Wódka, tequila, whisky czy gin podawane są najczęściej bezpośrednio do gardeł i
tak już przemoczonych ochotników. Jest nawet rodzima Żubrówka. W ruch idą
pistolety na wodę, wypełnione nie wodą a piwem. Na jednej z platform grupa
studentów obmyśla recepturę nowego drinka mieszając wszystkie rodzaje trunków.
Kolorowa parada pozostawia za sobą sterty rozgniecionych puszek i ulicę klejącą
się od rozlanego alkoholu wszelkiego rodzaju.

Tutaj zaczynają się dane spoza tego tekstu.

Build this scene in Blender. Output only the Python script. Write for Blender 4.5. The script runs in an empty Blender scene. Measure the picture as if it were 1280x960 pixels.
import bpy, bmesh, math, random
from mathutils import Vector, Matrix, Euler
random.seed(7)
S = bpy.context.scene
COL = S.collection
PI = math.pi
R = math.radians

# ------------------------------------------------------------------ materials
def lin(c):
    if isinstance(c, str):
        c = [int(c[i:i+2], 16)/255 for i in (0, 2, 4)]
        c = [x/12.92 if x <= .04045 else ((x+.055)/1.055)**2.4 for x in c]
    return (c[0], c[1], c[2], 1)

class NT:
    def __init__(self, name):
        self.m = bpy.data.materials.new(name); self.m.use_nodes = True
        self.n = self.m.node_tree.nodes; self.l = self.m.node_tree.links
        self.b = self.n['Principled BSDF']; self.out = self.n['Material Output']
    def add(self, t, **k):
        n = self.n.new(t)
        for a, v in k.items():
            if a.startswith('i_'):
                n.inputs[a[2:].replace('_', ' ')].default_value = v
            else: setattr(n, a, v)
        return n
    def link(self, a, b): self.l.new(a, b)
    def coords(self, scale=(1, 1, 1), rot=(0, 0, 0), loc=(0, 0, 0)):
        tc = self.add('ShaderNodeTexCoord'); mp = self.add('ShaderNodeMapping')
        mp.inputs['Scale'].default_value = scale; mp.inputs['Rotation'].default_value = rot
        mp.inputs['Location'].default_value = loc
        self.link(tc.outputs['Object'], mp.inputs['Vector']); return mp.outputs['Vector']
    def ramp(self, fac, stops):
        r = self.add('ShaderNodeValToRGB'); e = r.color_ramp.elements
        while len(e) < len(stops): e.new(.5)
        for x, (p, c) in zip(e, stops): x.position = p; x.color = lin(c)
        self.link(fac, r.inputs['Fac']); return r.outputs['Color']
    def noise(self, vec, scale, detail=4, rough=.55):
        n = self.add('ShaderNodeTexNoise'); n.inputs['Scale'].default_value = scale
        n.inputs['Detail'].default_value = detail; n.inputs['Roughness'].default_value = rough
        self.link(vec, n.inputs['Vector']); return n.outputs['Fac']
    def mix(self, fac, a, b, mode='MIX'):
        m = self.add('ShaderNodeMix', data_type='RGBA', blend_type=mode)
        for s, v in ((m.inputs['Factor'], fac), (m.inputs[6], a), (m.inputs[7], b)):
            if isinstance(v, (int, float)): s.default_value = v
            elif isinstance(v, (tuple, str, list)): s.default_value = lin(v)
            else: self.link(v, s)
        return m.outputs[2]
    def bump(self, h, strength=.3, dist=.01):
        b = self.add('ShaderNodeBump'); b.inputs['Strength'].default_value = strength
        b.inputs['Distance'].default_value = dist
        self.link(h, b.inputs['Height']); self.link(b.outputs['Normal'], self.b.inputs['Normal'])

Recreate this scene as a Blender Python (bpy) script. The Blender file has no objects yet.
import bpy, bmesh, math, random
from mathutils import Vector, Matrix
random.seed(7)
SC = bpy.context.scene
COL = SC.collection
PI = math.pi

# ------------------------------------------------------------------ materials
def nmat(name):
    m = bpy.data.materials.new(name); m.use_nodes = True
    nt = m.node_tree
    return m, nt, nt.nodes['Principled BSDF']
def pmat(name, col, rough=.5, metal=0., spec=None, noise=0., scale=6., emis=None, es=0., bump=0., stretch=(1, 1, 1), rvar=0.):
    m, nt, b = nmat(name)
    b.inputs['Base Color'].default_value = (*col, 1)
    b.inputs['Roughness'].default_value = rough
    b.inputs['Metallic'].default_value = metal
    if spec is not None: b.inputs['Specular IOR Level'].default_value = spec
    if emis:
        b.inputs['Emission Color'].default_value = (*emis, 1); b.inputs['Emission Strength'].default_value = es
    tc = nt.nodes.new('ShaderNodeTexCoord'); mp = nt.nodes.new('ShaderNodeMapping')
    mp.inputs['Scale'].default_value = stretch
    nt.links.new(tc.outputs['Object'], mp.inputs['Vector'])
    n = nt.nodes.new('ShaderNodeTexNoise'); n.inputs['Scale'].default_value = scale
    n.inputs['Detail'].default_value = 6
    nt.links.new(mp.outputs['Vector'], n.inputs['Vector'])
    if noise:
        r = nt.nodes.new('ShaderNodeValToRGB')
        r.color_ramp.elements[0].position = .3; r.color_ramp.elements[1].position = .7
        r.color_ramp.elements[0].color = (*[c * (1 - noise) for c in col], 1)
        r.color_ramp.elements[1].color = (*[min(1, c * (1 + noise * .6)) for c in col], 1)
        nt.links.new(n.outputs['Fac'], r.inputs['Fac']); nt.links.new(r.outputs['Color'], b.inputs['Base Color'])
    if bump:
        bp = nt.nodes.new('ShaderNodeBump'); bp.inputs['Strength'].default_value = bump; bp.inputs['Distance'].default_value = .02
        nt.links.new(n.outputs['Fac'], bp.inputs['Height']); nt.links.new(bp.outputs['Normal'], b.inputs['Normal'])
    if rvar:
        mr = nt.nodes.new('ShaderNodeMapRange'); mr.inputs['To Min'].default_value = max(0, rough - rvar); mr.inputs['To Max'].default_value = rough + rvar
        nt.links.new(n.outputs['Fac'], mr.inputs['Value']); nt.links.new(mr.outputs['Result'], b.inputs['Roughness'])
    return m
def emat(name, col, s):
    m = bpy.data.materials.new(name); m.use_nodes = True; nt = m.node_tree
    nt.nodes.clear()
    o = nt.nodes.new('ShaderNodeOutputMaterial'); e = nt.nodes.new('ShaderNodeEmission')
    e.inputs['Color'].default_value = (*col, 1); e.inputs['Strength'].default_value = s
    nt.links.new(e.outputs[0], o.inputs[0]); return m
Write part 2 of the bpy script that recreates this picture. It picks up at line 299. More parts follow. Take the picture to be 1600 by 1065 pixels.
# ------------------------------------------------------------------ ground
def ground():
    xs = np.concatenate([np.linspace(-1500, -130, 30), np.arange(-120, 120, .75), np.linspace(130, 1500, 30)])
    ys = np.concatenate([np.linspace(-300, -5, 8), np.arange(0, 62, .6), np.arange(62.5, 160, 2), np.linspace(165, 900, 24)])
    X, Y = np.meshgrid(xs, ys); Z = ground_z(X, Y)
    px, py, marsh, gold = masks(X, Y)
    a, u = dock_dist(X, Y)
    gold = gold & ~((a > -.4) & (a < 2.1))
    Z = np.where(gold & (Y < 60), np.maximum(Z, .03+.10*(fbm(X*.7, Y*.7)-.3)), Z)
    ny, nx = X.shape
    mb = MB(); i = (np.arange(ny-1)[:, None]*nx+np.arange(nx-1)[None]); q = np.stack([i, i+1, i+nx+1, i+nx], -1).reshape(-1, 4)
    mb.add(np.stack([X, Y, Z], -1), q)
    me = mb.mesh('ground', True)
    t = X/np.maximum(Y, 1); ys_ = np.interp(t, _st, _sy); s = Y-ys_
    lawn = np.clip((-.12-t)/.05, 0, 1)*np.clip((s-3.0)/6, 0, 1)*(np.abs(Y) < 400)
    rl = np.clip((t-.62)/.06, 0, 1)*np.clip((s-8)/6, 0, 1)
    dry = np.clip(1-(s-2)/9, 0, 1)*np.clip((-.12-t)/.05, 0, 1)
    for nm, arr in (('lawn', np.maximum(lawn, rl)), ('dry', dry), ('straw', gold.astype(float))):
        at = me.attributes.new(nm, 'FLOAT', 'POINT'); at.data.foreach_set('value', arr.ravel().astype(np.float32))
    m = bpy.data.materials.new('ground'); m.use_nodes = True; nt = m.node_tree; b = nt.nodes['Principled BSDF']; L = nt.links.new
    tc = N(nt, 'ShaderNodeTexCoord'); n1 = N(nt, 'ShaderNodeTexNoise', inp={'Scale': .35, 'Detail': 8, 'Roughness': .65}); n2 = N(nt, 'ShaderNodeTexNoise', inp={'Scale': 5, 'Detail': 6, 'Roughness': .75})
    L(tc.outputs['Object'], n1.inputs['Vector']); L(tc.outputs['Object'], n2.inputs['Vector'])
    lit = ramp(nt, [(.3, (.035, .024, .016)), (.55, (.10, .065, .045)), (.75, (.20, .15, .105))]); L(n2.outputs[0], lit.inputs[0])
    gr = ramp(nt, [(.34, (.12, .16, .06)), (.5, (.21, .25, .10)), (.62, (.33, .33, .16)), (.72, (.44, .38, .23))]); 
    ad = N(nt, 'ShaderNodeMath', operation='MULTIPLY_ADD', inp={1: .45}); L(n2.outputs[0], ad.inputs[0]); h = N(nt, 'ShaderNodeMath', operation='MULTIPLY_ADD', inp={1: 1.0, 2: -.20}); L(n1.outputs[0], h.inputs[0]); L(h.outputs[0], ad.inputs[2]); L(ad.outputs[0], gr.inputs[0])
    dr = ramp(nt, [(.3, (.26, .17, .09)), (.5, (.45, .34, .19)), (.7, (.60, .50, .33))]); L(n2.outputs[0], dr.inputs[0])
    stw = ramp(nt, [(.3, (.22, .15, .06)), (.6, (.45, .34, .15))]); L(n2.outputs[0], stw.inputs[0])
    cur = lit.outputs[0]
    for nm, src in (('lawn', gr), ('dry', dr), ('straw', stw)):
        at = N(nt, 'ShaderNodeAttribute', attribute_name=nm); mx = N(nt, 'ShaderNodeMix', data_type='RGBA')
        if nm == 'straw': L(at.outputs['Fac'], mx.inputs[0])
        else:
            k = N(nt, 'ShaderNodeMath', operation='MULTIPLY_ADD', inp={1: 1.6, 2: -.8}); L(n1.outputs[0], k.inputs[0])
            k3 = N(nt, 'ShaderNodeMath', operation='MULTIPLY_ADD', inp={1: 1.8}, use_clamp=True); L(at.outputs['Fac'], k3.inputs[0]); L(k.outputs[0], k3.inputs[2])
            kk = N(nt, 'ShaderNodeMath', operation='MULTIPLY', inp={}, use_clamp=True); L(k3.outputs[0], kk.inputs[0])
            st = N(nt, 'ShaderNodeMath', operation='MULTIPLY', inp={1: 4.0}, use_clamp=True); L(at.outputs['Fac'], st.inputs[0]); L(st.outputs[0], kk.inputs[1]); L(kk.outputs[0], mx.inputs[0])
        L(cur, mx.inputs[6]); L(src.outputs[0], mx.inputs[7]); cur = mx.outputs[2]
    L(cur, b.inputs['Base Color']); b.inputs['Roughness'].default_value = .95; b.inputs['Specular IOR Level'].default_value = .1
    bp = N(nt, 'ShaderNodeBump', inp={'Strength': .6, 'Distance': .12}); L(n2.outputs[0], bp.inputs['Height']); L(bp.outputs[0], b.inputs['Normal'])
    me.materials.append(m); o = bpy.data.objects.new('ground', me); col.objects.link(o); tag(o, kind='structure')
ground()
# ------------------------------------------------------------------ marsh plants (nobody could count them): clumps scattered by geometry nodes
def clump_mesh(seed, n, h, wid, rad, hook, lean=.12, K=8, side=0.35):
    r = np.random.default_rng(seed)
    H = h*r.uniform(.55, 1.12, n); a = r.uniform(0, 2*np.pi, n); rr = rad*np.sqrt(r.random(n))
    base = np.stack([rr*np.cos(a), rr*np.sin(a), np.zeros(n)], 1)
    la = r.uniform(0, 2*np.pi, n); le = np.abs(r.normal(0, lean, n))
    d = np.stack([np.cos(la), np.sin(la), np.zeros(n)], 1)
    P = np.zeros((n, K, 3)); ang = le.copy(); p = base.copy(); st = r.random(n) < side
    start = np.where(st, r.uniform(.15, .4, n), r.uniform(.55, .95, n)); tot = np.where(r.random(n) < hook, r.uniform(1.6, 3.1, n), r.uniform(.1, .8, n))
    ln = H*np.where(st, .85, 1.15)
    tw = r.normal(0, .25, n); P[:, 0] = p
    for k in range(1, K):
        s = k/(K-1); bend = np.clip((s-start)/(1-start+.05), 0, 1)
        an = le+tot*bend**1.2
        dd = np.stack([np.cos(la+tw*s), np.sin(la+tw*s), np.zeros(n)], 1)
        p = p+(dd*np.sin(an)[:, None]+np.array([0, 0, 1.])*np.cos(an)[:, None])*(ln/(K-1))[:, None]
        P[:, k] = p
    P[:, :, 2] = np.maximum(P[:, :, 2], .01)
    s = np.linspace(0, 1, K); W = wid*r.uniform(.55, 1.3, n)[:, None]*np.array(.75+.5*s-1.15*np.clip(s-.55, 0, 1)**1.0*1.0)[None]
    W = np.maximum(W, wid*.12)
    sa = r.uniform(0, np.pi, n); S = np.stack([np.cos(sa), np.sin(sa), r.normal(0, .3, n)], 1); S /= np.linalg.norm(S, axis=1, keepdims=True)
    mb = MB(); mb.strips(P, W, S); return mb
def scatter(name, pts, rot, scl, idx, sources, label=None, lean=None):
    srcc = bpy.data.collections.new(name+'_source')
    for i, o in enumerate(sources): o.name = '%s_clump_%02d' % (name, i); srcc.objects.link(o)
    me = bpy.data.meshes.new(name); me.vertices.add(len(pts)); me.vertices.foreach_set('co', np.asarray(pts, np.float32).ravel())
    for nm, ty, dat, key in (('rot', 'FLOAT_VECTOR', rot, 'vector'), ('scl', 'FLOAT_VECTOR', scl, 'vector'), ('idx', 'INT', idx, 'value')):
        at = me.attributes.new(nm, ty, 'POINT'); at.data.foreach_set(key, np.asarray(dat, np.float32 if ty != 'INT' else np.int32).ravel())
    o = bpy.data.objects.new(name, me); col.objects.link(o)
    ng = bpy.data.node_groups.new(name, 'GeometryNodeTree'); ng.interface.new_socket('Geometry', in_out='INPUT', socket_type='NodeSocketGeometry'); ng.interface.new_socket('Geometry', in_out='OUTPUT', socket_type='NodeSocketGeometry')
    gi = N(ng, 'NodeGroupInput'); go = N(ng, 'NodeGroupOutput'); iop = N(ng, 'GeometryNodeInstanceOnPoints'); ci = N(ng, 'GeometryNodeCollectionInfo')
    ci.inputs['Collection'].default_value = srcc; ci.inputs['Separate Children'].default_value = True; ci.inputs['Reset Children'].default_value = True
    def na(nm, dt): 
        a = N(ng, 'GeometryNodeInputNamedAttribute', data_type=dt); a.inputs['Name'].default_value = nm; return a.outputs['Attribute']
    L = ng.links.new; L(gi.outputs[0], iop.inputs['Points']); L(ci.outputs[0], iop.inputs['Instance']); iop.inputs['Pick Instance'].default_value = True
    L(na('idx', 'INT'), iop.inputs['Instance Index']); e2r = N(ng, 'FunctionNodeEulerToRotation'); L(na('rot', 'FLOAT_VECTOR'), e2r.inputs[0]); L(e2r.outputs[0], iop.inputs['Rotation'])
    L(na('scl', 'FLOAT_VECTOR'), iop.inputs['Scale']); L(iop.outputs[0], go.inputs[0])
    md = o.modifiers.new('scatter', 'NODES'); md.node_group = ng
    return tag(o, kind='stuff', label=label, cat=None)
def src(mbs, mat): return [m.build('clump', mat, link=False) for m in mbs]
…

Z niektórych aut rozdawane są małe, zakapslowane buteleczki
różnych, wysokoprocentowych alkoholi. Przechodzi koło mnie chłopak z taką
właśnie buteleczką i gestami wypytuje dookoła czy nie ma ktoś otwieracza. Daje
mu do potrzymania swoją puszkę, a on trochę nieufnie podaje mi butelkę. Podnoszę
z chodnika rozgniecioną puszkę i jednym ruchem sprawiam że kapsel spada na
ziemię. Minę ma jakbym wyciągnął mu z czapki królika. Nie może uwierzyć co to
za czary. Odwdzięcza się wysoką piątką. Właśnie takie piątki z nieznajomymi,
wynikające z prostych sytuacji, zapadają w pamięci na długo.